Infinitely.
In general the real world is noisy. There's a bit of mathematics called stochastics which essentially says, “can we still do calculus if our functions are non-differentiable?” to try to model this noise. If you study that subfield you will notice that there is a lot of integration going on, and that is because integrated noise can be more well-behaved than the original noise: little peaks over here can cancel with little troughs over there. The inverse operation does the exact opposite, you had something which looks well defined and you take a derivative and now you see much more noise. Take another derivative, you see even more noise, your signal-to-noise ratio goes into the gutter fast.
You can see this best in Fourier space. Differentiation acts on the Fourier transform by multiplying by $-2\pi i f$, in addition to rotating the global phase it strengthens high-frequency components. To actually perform such differentiation the signal is often smoothed beforehand, essentially taking a low-pass filter to the Fourier transform first before multiplying by $f$, so that near 0 the combined multiplication is linear but far away the combined multiplication is zero.
Take a real basketball in air and start taking derivatives and you will rapidly amplify all the chaos of the turbulent airflow that the ball is running into and then casting off of the ball’s speckled-with-grip-studs surface.

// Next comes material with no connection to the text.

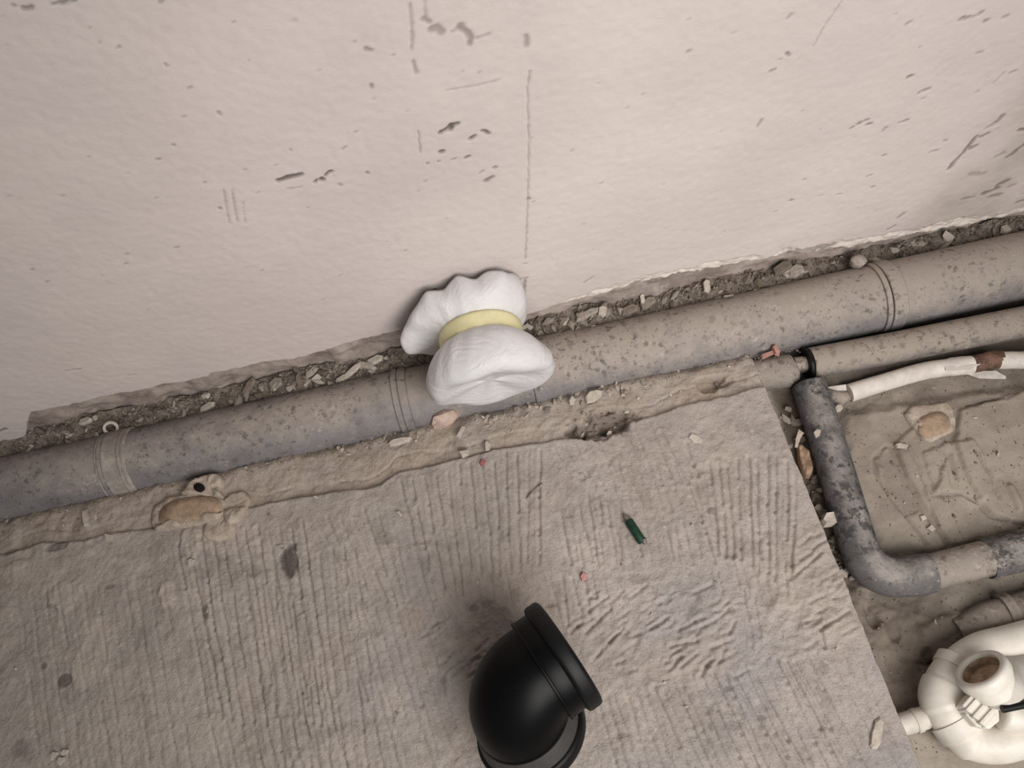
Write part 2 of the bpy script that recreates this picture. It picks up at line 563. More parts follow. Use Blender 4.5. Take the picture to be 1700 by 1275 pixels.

Noise, by the way, is not uniformly a bad thing. Mathematicians very often have to deal with all sorts of degeneracies, “what if two columns of this matrix are scalar multiples of each other, then the matrix becomes non invertible, then my whole argument falls apart.” Or, “what is my matrix contains Jordan blocks and does not have a diagonalization.” In physics, the few times that we actually care about this we make a big stink about it and call it a law of conservation; for the most part we can assume that this does not happen and no two things perfectly balance each other and so forth. So all of our matrices are invertible and all that.